« Le réel n’est rien d’autre que ce que je vous montre » (Peter Klasen)
Peintre urbain du métal et du béton, à la technique froide et objective, Peter Klasen est aussi un photographe au regard féroce qui immortalise les fragments d’une réalité des plus ordinaires où la machine règne “telle une divinité” aussi fascinante qu’inflexible.
Au début des années 1980, Peter Klasen arpente les sites industriels et portuaires de Dunkerque où il découvre ces espaces en marge de la ville. Dès lors, ces lieux, loin d’être anodins aux yeux de l’artiste, exercent sur lui une véritable emprise, le conduisent à sillonner le monde et à revenir sur le Dunkerquois en 2008 puis 2009, à l’invitation du LAAC.
DE LA MACHINE AU PORT
Pour l’exposition, Peter Klasen a proposé au LAAC un voyage « initiatique ». Il nous fait découvrir son univers, son obsession pour l’industrie, ses paysages, ses rouages, ses mécanismes, et nous entraîne de Los Angeles à La Havane, villes portuaires où l’artiste a pu, un temps, partir à la recherche de la déesse machine. Sur de grands tirages photographiques, cette dernière se révèle dans tous ses états : éclatante, opulente et omniprésente à Los Angeles, meurtrie par le blocus économique et les ravages des cyclones et néanmoins providentielle à La Havane.
TOUS LES CHEMINS MÈNENT À DUNKERQUE
Peter Klasen dresse ensuite un portrait du territoire dunkerquois : les photographies des années 1980 et 1990 font écho à celles, plus récentes, de 2008 et 2009. L’artiste enregistre, constate, énumère, retrace.

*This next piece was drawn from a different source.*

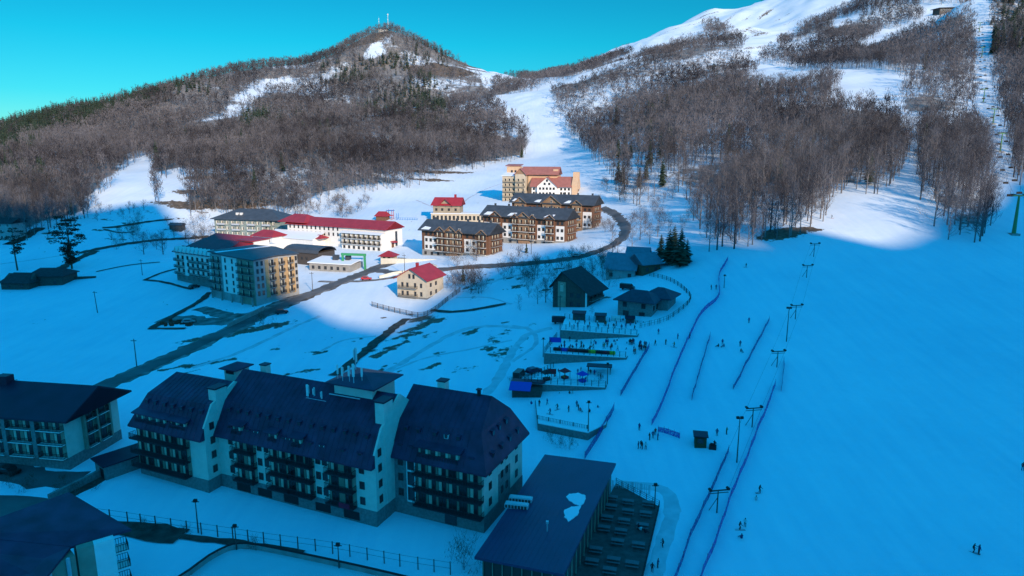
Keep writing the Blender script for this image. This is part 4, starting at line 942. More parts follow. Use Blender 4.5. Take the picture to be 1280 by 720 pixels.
oA, rA, sA = alpine('timber_hotel', (528,319), (610,327), -30, 'slate roofed hotel of dark timber and white panels, nearest of the three beside the road', 37, 12,
   [(1.5,9,'w'),(1.5,4.8,'g') if False else (9,14,'g'),(14.3,20.5,'G'),(20.8,23.5,'g'),(24,31,'w'),(32,36.5,'g')], HW=12.6, hr=4.0)
roof_snow(rA, .5, 5, -1, .8, 12.6, sA)
oB, rB, sB = alpine('timber_hotel', (604,302), (705,310), -29, 'middle one of the three slate roofed timber and white hotels, with central gabled bay', 46, 13,
   [(0.5,4.5,'w'),(5,11,'g'),(11.5,17,'w'),(17.5,20.5,'g'),(20.8,27,'G'),(27.3,30.5,'g'),(31,35.5,'w'),(36,40.5,'g'),(41,45.5,'w')], HW=14.0, hr=4.2)
for x in (1, 14.5, 35): roof_snow(rB, x, x+4.5, -.6, 1.4, 14.0, sB)
oC, rC, sC = alpine('timber_hotel', (640,286), (735,293), -27, 'farthest of the three slate roofed timber hotels, by the bend of the road', 48, 13,
   [(2,9,'G'),(10,18,'w'),(19,30,'G'),(31,36,'w'),(36.5,42,'G'),(42.5,47.5,'w')], HW=15.5, hr=4.2)
for x in (.5, 14, 32): roof_snow(rC, x, x+3.5, -.6, 1.4, 15.5, sC)
# --- peach hotel complex above them
yh = empty('peach_hotel', tuple(G(627,252)), rad(-14), 'tall peach and white hotel with faded red roofs, highest building of the village', 'hotel')
b = MB(); b.box(0, 2, -4, 9, 14, 16.5, 0); b.box(.5, 12, 0, 9.5, 20, 22.5, 1); b.box(9.2, 0, -4, 16, 14, 18, 0); b.box(16.5, 6, -4, 36, 16, 17.5, 1); b.box(33, 7, -4, 36.3, 17, 21, 1)
b.build('tower_wall', [M_YEL, M_PEACH], yh)
b = MB(); b.slab([(0-.5,11.6,23.1),(10,11.6,23.1),(10,20.5,24.0),(-.5,20.5,24.0)], .4); b.build('tower_roof', [M_TERRA], yh)
b = MB().slab([(-.6,1.4,16.9),(9.4,1.4,16.9),(9.2,12,18.6),(-.6,12,18.6)], .3); b.build('snowy_roof', [M_SNOWY], yh)
b = MB(); b.add([(9,-.2,18),(16.2,-.2,18),(12.6,-.2,21.5),(9,10,18),(16.2,10,18),(12.6,10,21.5)], [(0,1,2),(5,4,3),(0,3,4,1),(1,4,5,2),(2,5,3,0)], 0); b.build('gable', [M_LWOOD], yh)
b = MB(); b.slab([(8.3,-1,17.5),(12.6,-1,21.8),(12.6,12,21.8),(8.3,12,17.5)][::-1], .3).slab([(12.6,-1,21.8),(16.9,-1,17.5),(16.9,12,17.5),(12.6,12,21.8)][::-1], .3); b.build('gable_roof', [M_TERRA], yh)
gable_roof(12, 37.2, 4, 18, 17.8, 4.8, .3, 0, 0).build('roof', [M_TERRA], yh)
gable_wall(20, 46.5, 1, 13, -4, 10.5, 5.6, 0).build('wall', [M_WHITE], yh)
gable_roof(19, 46.6, -.4, 14.4, 10.2, 6.2, .3, 0, 0).build('roof', [M_TERRA], yh)
b = gable_wall(46.3, 50, .4, 13.6, -4, 11.8, 6.4, 0); b.box(46.4, 5, 14, 50.2, 9, 19.4, 0); b.build('end_wall', [M_PEACH], yh)
b = MB(); b.box(24, -1, -4, 37, 1.2, 10.4, 0); b.add([(24,-1,10.4),(37,-1,10.4),(30.5,-1,16),(24,7,10.4),(37,7,10.4),(30.5,7,16)], [(0,1,2),(5,4,3),(0,3,4,1),(1,4,5,2),(2,5,3,0)], 0); b.build('gable', [M_WHITE], yh)
b = MB(); b.slab([(23,-1.8,9.8),(30.5,-1.8,16.4),(30.5,7,16.4),(23,7,9.8)][::-1], .3).slab([(30.5,-1.8,16.4),(38,-1.8,9.8),(38,7,9.8),(30.5,7,16.4)][::-1], .3); b.build('gable_roof', [M_TERRA], yh)
grid(yh, WN, (21.5, 39.5, 42, 44.5), (2.2, 5.2, 7.8), 1.0); grid(yh, WN, (26, 28.2, 30.5, 32.8, 35), (2.0, 5.0, 8.2), -1.02); grid(yh, WN, (29, 32), (11.2,), -1.02); grid(yh, WN, (30.5,), (13.3,), -1.02)
grid(yh, WD, (1.8, 4.5, 7.2), (0, 3.2, 6.4, 9.6, 12.8), 2.0); grid(yh, WD, (11, 14.2), (0, 3.2, 6.4, 9.6, 12.8), 0.0); grid(yh, WN, (4, 6.5), (18.6,), 12.0)
bq = balcony_mesh(8.4, 1.3, M_TAN, M_TAN, bars=.4, solid=.5); bq2 = balcony_mesh(6.4, 1.3, M_TAN, M_TAN, bars=.4, solid=.5)
for z in (0, 3.2, 6.4, 9.6, 12.8): put(bq, 'balcony', yh, (4.5, 1.98, z)); put(bq2, 'balcony', yh, (12.6, -.02, z))
grid(yh, WN, (3.6, 7, 10.5), (3, 7), rz=rad(90), x=50)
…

Il tisse avec la machine des liens intimes et s’en approche, comme pour nous la faire toucher, ou, au contraire, reprend une distance nécessaire pour nous révéler le gigantisme et la toute-puissance industriels : ici, l’irruption d’une colonne sèche ou l’errance feinte de tuyauteries ; là, les meurtrissures des carrosseries d’un engin de chantier. Parfois, dans un cadrage plus large, il capte l’éclat de grandes cuves sous les rayons du soleil ou encore un ciel zébré par des colonnes électriques.
DUNKERQUE ET LES « LOST LANDSCAPES »
Les photographies de Dunkerque deviennent le point de départ d’une série d’immenses compositions réalisées pour l’exposition. Des images fragmentées de corps féminins, issues de photos de magazines, se découpent sur un arrière plan où se juxtaposent usines et équipements portuaires. Réalité réinventée d’un paysage dunkerquois impossible, ces « Lost Landscapes » s’apparentent à des icônes contemporaines.